Samolot An-26 firmy kurierskiej DHL lądował przymusowo na zamarzniętym jeziorze Ulemiste, gdy nie udała się próba lądowania na lotnisku w stolicy Estonii Tallinie. Sześcioosobowej załodze nic się nie stało. Samolot należy do polskiego operatora.
Na zdjęciu An-26, podobny lądował na estońskim jeziorze.
Maszyna przyleciała z Finlandii i przygotowywała się do lądowania w Tallinie, gdy załoga zauważyła, że podwozie samolotu wysunęło się tylko częściowo. W tej sytuacji załoga zatoczyła koło nad lotniskiem i wylądowała na lodzie na pobliskim jeziorze Ulemiste.

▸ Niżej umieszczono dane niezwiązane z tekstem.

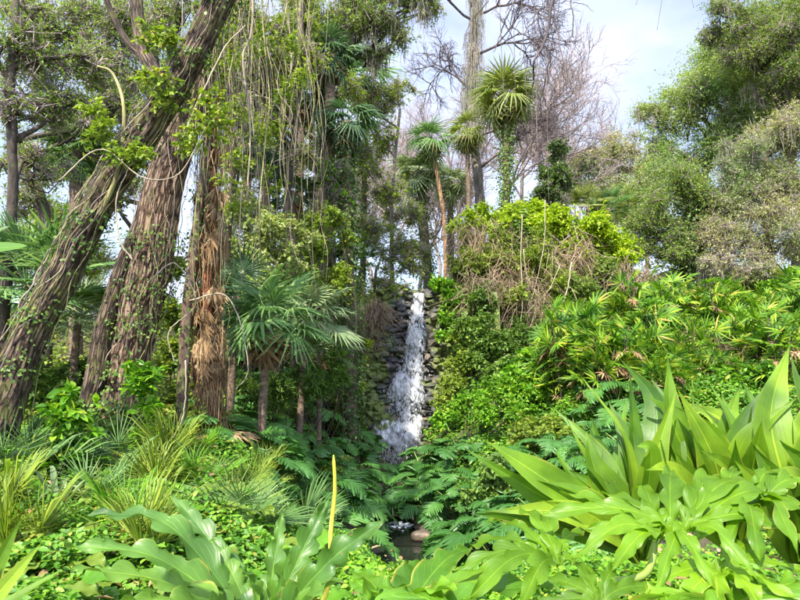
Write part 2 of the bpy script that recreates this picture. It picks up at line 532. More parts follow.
M['bark_orange'] = barkmat('bark_orange_palm', (.12, .06, .03), (.26, .15, .08), (.38, .26, .16), moss=.05, stretch=(1, 1, 2.5))
M['palm_red'] = barkmat('bark_palm_rust', (.09, .025, .015), (.24, .07, .035), (.36, .15, .08), stretch=(1, 1, 1.5))
M['vine'] = barkmat('woody_vine', (.17, .14, .10), (.30, .25, .18), (.44, .38, .29), scale=14, dist=.005)
M['vine_dark'] = barkmat('dark_vine', (.07, .055, .05), (.13, .10, .09), (.21, .17, .15), scale=14, dist=.005)
M['vine_green'] = barkmat('mossy_vine', (.12, .11, .05), (.22, .20, .09), (.33, .31, .14), scale=14, dist=.005)
M['twig'] = barkmat('bare_twig', (.17, .13, .12), (.27, .22, .21), (.38, .32, .31), scale=8, dist=.005)
M['twig_dark'] = barkmat('dark_bare_twig', (.05, .04, .045), (.10, .08, .08), (.16, .13, .13), scale=8, dist=.005)
M['drytwig'] = leafmat('dry_tangle', [(0, (.10, .07, .045)), (.5, (.22, .155, .11)), (1, (.42, .33, .25))], trans=.1, rough=.8, spec=.1)
M['dryleaf'] = leafmat('dead_frond', [(0, (.10, .06, .035)), (.5, (.27, .165, .095)), (.9, (.42, .29, .18)), (1, (.5, .40, .28))], trans=.25, rough=.75, spec=.1, tcol=(1.2, 1, .8))
M['straw'] = leafmat('straw', [(0, (.35, .30, .12)), (.5, (.55, .46, .22)), (1, (.68, .60, .36))], trans=.3, rough=.6, spec=.2, tcol=(1.2, 1.1, .8))
M['moss'] = leafmat('hanging_moss', [(0, (.20, .18, .16)), (.5, (.30, .27, .24)), (1, (.40, .37, .33))], trans=.2, rough=.9, spec=.05, tcol=(1, 1, .9))
# foliage
M['oak'] = leafmat('oak_leaves', [(0, (.08, .12, .03)), (.55, (.16, .225, .06)), (.9, (.28, .31, .10)), (1, (.36, .28, .15))], trans=.42)
M['olive'] = leafmat('olive_leaves', [(0, (.13, .17, .07)), (.45, (.25, .31, .12)), (.75, (.36, .38, .18)), (.88, (.40, .36, .24)), (1, (.50, .43, .34))], trans=.4, patch=((.75, .95, .8), (1.3, 1.15, 1.1)), pscale=.3)
M['khaki'] = leafmat('khaki_leaves', [(0, (.14, .17, .08)), (.4, (.25, .26, .13)), (.75, (.35, .31, .20)), (1, (.46, .38, .30))], trans=.32, spec=.2, patch=((.75, 1.0, .75), (1.25, 1.05, 1.1)), pscale=.4)
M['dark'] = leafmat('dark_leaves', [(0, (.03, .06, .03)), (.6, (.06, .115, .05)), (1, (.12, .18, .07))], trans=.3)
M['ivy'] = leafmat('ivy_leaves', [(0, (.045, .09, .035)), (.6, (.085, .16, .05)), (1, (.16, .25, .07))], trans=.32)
M['bright'] = leafmat('bright_leaves', [(0, (.05, .14, .02)), (.5, (.11, .26, .03)), (.9, (.20, .36, .045)), (1, (.34, .38, .08))], trans=.4, patch=((.6, .7, .6), (1.3, 1.25, 1.1)), pscale=1.3)
M['cover'] = leafmat('ground_cover_leaves', [(0, (.04, .12, .02)), (.5, (.095, .235, .04)), (.93, (.18, .33, .06)), (.97, (.28, .28, .1)), (1, (.28, .19, .12))], trans=.38, patch=((.6, .7, .6), (1.35, 1.25, 1.1)), pscale=1.1)
M['mid'] = leafmat('mid_green_leaves', [(0, (.08, .13, .03)), (.5, (.16, .24, .055)), (.9, (.26, .33, .08)), (1, (.33, .28, .13))], trans=.4)
M['yel'] = leafmat('yellow_green_leaves', [(0, (.12, .20, .02)), (.5, (.24, .36, .03)), (1, (.45, .52, .07))], trans=.4)
M['rhapis'] = leafmat('lady_palm_leaves', [(0, (.035, .105, .02)), (.45, (.10, .225, .03)), (.85, (.22, .35, .04)), (.97, (.40, .42, .10)), (1, (.42, .32, .18))], trans=.4, spec=.4, rough=.45, patch=((.4, .58, .5), (1.4, 1.25, 1.1)), pscale=1.2)
M['fan'] = leafmat('fan_palm_leaves', [(0, (.06, .12, .045)), (.6, (.13, .22, .085)), (1, (.25, .33, .15))], trans=.34, rough=.5, spec=.35, tcol=(1.2, 1.3, .7))
M['fan_dark'] = leafmat('dark_fan_palm_leaves', [(0, (.04, .075, .045)), (.6, (.075, .13, .075)), (1, (.15, .21, .12))], trans=.28, rough=.5, spec=.35, tcol=(1.1, 1.25, .8))
M['fan_pale'] = leafmat('pale_fan_palm_leaves', [(0, (.12, .16, .09)), (.6, (.20, .25, .14)), (1, (.36, .36, .22))], trans=.3, rough=.45, tcol=(1.2, 1.2, .8))
M['fan_yel'] = leafmat('yellow_fan_palm_leaves', [(0, (.09, .12, .04)), (.6, (.20, .22, .07)), (1, (.40, .37, .15))], trans=.35, rough=.45)
M['philo'] = leafmat('split_leaf_green', [(0, (.035, .10, .025)), (.6, (.065, .16, .04)), (1, (.13, .25, .06))], trans=.3, rough=.42, spec=.5, pscale=1.2)
M['philo2'] = leafmat('split_leaf_mid_green', [(0, (.05, .13, .03)), (.6, (.10, .22, .05)), (1, (.19, .33, .08))], trans=.3, rough=.42, spec=.5, pscale=1.2)
M['big'] = leafmat('broad_leaf_green', [(0, (.04, .11, .035)), (.5, (.065, .155, .04)), (1, (.11, .22, .045))], trans=.34, rough=.34, spec=.6, veins=16, pscale=4.5, patch=((.55, .65, .55), (1.4, 1.3, 1.1)))
M['big_bright'] = leafmat('broad_leaf_bright', [(0, (.05, .14, .02)), (.5, (.085, .21, .025)), (1, (.14, .28, .03))], trans=.42, rough=.33, spec=.55, veins=14, pscale=3, patch=((.6, .68, .6), (1.35, 1.28, 1.1)))
M['strap'] = leafmat('strap_leaf_green', [(0, (.05, .13, .015)), (.5, (.095, .205, .022)), (1, (.19, .31, .045)),], trans=.46, rough=.34, spec=.5, veins=.01, pscale=4.5, patch=((.5, .6, .5), (1.4, 1.3, 1.1)))
M['lobed'] = leafmat('lobed_leaf_green', [(0, (.06, .14, .012)), (.5, (.09, .20, .015)), (1, (.14, .27, .02))], trans=.46, rough=.36, spec=.5, veins=14, pscale=4, patch=((.6, .65, .6), (1.4, 1.3, 1.0)))
M['stalk'] = barkmat('yellow_stalk', (.26, .20, .03), (.52, .47, .045), (.62, .58, .10), scale=30, stretch=(1, 1, .15), bump=.4, dist=.003)
M['petiole'] = leafmat('leaf_stalk', [(0, (.14, .20, .05)), (1, (.22, .30, .08))], trans=.1, rough=.4)


def simplemat(name, build):
    m, n, out = newmat(name)
    p = n.nodes.new('ShaderNodeBsdfPrincipled')
    n.links.new(p.outputs[0], out.inputs['Surface'])
    build(n, p, out)
    return m


def _soil(n, p, out):
    c = ramp(n, [(.3, (.035, .028, .018)), (.5, (.08, .065, .035)), (.62, (.09, .11, .035)), (.75, (.16, .12, .07))], noise(n, 3.5, 8, .7, coord='World')).outputs['Color']
    n.links.new(c, p.inputs['Base Color']); p.inputs['Roughness'].default_value = .95
    b = n.nodes.new('ShaderNodeBump'); b.inputs['Strength'].default_value = .9; b.inputs['Distance'].default_value = .08
    n.links.new(noise(n, 14, 6, .7, coord='World'), b.inputs['Height']); n.links.new(b.outputs[0], p.inputs['Normal'])


M['soil'] = simplemat('forest_soil', _soil)


def _rock(n, p, out):
    geo = n.nodes.new('ShaderNodeNewGeometry')
    base = ramp(n, [(0, (.025, .027, .028)), (.6, (.058, .057, .054)), (.85, (.11, .09, .065)), (1, (.16, .115, .075))], geo.outputs['Random Per Island']).outputs['Color']
    c = mixrgb(n, 1.0, base, ramp(n, [(.3, (.6, .6, .6)), (.7, (1.5, 1.45, 1.4))], noise(n, 7, 6, .7)).outputs['Color'], 'MULTIPLY')
    sp = n.nodes.new('ShaderNodeSeparateXYZ'); n.links.new(geo.outputs['Position'], sp.inputs[0])
    # moss patches grow away from the water
    ax = n.nodes.new('ShaderNodeMath'); ax.operation = 'SUBTRACT'; n.links.new(sp.outputs['X'], ax.inputs[0]); ax.inputs[1].default_value = .35
    ab = n.nodes.new('ShaderNodeMath'); ab.operation = 'ABSOLUTE'; n.links.new(ax.outputs[0], ab.inputs[0])
    mn = noise(n, 1.6, 5, .65, coord='World')
    sm = n.nodes.new('ShaderNodeMath'); sm.operation = 'MULTIPLY_ADD'; n.links.new(ab.outputs[0], sm.inputs[0]); sm.inputs[1].default_value = .24; n.links.new(mn, sm.inputs[2])
    mf = ramp(n, [(.62, (0, 0, 0)), (.74, (1, 1, 1))], sm.outputs[0]).outputs['Color']
    mc = ramp(n, [(.3, (.05, .09, .02)), (.6, (.14, .17, .03)), (.8, (.20, .16, .05))], noise(n, 9, 4, .6, coord='World')).outputs['Color']
    c = mixrgb(n, mf, c, mc)
    n.links.new(c, p.inputs['Base Color']); p.inputs['Roughness'].default_value = .62
    b = n.nodes.new('ShaderNodeBump'); b.inputs['Strength'].default_value = .8; b.inputs['Distance'].default_value = .04
    n.links.new(noise(n, 11, 6, .7), b.inputs['Height']); n.links.new(b.outputs[0], p.inputs['Normal'])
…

Według estońskiego Ministerstwa Gospodarki i Komunikacji podczas lądowania na jeziorze pojawiły się także kłopoty z silnikiem.
Na pokładzie maszyny znajdowało się sześciu członków załogi. Nikomu nic się nie stało. Według agencji BNS samolot wylądował blisko brzegu, w odległości 300 metrów od drogi Tallin-Tartu.
Z jeziora Ulemiste pochodzi woda, w którą zaopatrywani są mieszkańcy stolicy Estonii.